Just a reminder from the Exit Polls:
Here is a clue for why this might be, from another piece in Slate, What’s the Matter With Greenwich?:
Perhaps most surprising was the result from Greenwich, Conn. The Versailles of the tri-state metro area, the most golden of the region’s gilded suburbs, the childhood home of George H.W. Bush, went for Obama by a 54-46 margin—the first time Greenwich went Democratic since 1964. Who knew the back-country estates and shoreline mansions were populated with so many traitors to their class? (In the 2004 cage match of New England-born, Yalie aristocrats, George W. Bush beat Kerry 53-47 in Greenwich.) Some towns in Fairfield County were clearly inoculated from Bushenfreude. In New Canaan and Darien, which ranked No. 1 and No. 2, respectively, in Money’s list of 25 wealthiest towns, McCain-Palin won by decent majorities. (In both towns, however, the Republican margins were down significantly from 2004.) What’s the difference between these towns and these neighbors? Well, New Canaan and Darien are wealthier than their sister towns in Fairfield County. (In both, the median income is well more than $200,000.) So perhaps the concern about taxes is more acute there. Another possible explanation is that these towns differ demographically from places like Greenwich and Westport, in that they are less Jewish, and Jews voted heavily for Obama.
Related: Conservatives are as smart as liberals.
too bad we can’t get the data comparing who paid for their own education
Does anyone pay for their own education anymore? Education is so expensive nowadays that it’s no longer a situation where the rich kids get funded by mommy and daddy and the poor kids have to work in the summer to pay tuition during the school year. Anyone who has been to college and grad school in the past couple of decades knows that EVERYONE is basically forced into taking out student loans in the five figure range, and some of us in the six figure range. One of the reasons I went from being an economic conservative to a secular centrist is that most conservatives still think we’re living in the 1960s, where folks who want help paying for college are just whiners who don’t want to work part-time while they’re studying. The reality is far different.
Centrist, you seem to be making some assumptions about the necessity of a college education that I don’t think would stand close analysis.
Caledonian:
It’s true that there are plenty of trades that don’t require a college education and that pay very well due to the fact that professionals in these trades develop skills that are difficult to learn and that everybody needs at some point. And I’m starting to wonder if the cost of an education, which is the door to White Collar America, will start to make Blue Collar America “cool” again. My grandfather was a barber all his life, and he became one because it was the Depression and it made sense to take up a profession that was indispensable to society no matter how bad things got (stock market crashes don’t stop hair from growing). If I had to do things over again, I would probably have spent four years in school becoming an engineer or CPA instead of seven becoming a lawyer. I’d have a fraction of the debt I incurred during school and would have earned income for an additional three years of my life, and my current income wouldn’t be lower due to the saturation of the legal market.

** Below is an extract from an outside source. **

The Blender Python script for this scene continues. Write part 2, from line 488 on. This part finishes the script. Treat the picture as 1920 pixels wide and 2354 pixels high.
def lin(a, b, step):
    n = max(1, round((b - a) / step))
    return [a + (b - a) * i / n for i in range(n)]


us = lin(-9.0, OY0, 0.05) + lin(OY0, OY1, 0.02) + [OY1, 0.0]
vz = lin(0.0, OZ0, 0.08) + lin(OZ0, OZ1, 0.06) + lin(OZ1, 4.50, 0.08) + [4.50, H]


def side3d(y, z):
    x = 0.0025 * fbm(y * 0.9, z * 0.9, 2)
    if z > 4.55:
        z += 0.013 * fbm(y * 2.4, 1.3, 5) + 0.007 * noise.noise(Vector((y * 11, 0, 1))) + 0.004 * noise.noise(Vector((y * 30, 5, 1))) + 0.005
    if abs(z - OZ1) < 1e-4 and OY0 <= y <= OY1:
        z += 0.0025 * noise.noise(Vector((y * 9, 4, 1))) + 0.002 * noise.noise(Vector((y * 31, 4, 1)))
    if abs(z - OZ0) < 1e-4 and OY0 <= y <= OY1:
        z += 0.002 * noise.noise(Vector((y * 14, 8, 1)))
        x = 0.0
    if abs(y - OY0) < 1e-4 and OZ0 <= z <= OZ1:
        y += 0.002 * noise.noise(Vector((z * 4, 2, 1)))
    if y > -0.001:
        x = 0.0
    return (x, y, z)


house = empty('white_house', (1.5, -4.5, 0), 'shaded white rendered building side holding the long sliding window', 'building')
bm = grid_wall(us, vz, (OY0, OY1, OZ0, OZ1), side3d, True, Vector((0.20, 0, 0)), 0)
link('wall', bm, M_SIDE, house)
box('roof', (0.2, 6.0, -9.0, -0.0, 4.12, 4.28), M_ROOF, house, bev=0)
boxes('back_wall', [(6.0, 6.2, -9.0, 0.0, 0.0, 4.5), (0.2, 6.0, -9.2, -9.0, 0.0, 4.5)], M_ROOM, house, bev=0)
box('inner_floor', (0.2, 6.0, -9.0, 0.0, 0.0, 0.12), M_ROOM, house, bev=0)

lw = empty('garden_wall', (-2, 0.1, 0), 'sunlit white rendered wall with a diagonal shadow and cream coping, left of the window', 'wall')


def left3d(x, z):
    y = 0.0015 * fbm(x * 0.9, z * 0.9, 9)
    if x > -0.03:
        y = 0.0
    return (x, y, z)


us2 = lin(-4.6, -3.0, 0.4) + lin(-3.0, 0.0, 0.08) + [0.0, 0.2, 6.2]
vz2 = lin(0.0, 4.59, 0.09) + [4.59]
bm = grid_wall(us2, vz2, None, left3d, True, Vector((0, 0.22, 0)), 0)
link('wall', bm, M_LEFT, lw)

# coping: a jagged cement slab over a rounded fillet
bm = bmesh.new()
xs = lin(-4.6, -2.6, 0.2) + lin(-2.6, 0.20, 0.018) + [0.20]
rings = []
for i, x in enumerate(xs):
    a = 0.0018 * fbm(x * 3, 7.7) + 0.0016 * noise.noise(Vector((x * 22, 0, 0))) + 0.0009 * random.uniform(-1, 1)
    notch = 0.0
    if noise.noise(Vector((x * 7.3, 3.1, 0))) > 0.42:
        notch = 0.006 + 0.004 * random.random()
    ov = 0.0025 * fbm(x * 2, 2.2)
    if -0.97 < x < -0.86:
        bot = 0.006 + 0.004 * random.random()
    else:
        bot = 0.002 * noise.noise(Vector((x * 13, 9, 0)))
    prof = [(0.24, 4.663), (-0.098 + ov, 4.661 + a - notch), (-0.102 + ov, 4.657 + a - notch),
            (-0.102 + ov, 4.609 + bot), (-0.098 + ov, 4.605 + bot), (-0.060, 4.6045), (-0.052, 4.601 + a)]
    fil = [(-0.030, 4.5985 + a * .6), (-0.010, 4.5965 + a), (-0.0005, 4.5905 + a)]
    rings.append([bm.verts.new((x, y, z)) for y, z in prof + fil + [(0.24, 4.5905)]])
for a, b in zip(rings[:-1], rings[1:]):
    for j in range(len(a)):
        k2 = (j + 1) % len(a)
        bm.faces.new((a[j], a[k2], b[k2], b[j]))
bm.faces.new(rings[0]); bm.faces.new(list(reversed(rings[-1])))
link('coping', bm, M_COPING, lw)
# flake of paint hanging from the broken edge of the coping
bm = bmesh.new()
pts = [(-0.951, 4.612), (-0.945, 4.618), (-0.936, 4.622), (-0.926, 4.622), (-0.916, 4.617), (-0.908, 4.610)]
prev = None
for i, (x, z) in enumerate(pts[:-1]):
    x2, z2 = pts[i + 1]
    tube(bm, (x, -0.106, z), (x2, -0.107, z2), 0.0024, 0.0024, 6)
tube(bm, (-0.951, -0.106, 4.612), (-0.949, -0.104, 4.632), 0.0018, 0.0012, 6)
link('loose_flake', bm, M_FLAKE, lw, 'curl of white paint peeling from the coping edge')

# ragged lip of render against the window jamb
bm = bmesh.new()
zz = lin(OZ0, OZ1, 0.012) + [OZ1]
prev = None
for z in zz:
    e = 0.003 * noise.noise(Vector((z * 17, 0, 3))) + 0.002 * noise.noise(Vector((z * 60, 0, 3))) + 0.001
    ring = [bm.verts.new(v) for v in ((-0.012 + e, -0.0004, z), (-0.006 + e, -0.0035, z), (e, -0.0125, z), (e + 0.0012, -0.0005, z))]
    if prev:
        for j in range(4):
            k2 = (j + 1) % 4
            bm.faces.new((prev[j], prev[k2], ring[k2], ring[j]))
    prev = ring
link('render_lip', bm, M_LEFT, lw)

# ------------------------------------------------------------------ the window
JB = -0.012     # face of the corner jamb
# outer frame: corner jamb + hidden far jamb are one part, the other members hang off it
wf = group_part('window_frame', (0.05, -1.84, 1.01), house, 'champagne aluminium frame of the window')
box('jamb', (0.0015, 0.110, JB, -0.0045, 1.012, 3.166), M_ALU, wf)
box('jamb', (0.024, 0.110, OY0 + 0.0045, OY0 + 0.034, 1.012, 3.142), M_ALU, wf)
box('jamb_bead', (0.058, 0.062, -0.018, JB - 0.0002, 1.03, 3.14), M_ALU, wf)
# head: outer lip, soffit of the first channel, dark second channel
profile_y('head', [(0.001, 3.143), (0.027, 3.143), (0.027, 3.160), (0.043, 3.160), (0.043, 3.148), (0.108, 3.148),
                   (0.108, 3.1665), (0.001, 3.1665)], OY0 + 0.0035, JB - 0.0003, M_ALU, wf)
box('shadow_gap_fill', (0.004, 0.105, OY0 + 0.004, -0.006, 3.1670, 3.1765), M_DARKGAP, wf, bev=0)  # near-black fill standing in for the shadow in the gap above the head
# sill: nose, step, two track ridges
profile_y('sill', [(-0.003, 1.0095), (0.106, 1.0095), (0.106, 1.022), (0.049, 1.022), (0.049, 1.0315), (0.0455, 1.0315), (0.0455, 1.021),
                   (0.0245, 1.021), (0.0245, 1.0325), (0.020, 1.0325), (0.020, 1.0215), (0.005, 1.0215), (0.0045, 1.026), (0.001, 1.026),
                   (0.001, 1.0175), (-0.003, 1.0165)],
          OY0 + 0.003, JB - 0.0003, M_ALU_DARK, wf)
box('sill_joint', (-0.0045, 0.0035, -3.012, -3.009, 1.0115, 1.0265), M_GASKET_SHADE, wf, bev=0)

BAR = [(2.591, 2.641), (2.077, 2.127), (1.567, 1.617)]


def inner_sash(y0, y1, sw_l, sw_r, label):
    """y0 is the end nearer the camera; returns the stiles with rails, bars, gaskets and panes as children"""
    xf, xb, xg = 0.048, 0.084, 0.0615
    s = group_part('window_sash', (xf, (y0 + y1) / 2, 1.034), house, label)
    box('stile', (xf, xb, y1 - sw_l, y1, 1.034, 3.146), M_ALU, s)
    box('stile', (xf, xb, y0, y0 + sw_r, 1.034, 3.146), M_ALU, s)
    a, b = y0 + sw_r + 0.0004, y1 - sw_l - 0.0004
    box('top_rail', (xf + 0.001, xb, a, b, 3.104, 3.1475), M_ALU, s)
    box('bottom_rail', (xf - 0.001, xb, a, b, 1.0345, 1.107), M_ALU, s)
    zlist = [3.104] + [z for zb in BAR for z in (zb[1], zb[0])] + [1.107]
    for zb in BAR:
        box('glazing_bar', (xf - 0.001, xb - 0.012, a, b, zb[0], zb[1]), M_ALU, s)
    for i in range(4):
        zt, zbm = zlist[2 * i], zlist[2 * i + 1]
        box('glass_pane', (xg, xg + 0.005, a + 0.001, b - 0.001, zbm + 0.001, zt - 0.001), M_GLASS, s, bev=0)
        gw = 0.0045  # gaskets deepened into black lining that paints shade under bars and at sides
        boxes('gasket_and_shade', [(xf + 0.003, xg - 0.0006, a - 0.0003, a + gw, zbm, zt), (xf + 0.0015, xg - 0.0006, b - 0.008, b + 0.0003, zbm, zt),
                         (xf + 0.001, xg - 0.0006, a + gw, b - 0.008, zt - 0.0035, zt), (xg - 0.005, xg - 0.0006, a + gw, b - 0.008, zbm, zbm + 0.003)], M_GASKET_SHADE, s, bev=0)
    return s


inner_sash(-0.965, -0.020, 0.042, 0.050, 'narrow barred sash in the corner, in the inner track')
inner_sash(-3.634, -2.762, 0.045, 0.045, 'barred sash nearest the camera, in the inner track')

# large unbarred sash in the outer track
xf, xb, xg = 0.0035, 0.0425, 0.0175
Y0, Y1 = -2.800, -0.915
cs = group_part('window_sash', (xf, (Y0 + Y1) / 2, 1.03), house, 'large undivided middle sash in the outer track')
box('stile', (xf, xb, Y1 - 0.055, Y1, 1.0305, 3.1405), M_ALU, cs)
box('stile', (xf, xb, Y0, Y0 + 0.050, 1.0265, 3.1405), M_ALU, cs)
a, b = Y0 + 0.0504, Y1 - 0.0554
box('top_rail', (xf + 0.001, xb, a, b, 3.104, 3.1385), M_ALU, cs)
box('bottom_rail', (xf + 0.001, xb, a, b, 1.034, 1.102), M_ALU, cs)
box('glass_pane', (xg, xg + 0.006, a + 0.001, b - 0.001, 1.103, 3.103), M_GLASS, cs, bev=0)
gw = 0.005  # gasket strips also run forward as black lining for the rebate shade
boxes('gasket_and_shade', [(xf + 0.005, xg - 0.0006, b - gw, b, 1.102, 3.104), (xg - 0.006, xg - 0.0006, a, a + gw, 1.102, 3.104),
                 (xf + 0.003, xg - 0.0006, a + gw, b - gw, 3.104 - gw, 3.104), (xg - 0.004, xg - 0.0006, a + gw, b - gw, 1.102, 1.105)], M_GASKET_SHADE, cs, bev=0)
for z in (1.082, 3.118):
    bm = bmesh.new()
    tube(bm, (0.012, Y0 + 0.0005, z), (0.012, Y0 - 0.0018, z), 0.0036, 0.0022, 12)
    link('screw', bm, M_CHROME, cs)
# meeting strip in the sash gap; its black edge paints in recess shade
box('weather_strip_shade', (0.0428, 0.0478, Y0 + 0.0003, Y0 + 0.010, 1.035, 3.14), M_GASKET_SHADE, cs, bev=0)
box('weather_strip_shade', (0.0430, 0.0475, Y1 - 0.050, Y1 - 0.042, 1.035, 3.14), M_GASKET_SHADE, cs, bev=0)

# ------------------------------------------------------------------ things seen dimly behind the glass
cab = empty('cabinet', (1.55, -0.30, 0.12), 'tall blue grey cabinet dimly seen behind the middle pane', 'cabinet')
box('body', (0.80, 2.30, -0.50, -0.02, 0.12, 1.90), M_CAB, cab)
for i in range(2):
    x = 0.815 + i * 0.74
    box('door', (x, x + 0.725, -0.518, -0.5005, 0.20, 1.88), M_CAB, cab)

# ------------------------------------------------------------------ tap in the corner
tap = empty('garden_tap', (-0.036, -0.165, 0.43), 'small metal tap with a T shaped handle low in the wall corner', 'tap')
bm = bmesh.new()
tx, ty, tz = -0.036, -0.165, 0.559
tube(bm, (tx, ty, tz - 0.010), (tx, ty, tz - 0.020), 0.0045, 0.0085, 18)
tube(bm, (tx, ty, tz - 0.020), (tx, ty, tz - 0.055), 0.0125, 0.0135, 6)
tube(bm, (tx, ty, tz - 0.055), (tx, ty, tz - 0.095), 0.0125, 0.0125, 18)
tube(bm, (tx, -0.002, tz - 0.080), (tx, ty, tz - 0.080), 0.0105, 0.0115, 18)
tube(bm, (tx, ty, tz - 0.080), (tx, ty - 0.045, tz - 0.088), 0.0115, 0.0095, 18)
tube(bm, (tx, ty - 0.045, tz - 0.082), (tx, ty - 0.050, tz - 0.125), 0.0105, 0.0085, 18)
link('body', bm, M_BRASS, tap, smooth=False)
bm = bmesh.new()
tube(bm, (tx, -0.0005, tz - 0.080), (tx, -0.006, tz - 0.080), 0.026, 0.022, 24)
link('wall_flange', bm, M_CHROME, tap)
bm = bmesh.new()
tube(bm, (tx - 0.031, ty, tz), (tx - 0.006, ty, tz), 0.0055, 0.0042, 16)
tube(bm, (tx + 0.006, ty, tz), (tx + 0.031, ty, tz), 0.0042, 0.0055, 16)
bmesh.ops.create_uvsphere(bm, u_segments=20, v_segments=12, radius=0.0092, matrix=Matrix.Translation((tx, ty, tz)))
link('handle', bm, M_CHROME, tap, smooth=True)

So I guess what I’m saying is that I don’t disagree that it’s necessarily a bad thing for folks to pass up grad school or even college if there are alternate avenues to the American Dream (and there are), but if we’re going to become the society that works “with our minds” the way the Neoliberal/Neoconservative set argues, that seems to suggest that we’re going to need to be a more educated society in the long run, in which case something needs to be done about the cost.
It would seem to me that more important than the cost of an education is its quality. A degree, even an advanced one, simply does not mean someone is educated, it means they jumped through the necessary hoops to get a piece of paper.
As a recent college grad, I’m going to have to go with Donna here. College is what you make of it, a degree means very little as to what you actually learned. In some classes that had no interest to me on bearing what I was going into, I did what I needed to, got As and Bs, but they did not further my education. I know many people who graduated with degrees who I wouldn’t trust to design a temprary pedestrian bridge over a pool, much less a wing for a plane. Thankfully, the market worked, and they are in a place where their talents of gettign by will work, even though they have the same degree that I do.
As far as debt, yes, I worked full-time every summer but one in which I was taking a class, I worked part-time for 7 of my 8 semesters plus that summer, and I still borrowed a few thousand from my parents and several thousand from the government. I just accepted this as part of college, and it is not an undue burden on me. I see nothing wrong with graduating with a bit of debt, it’s the price that must be paid by many to join the engineering profession.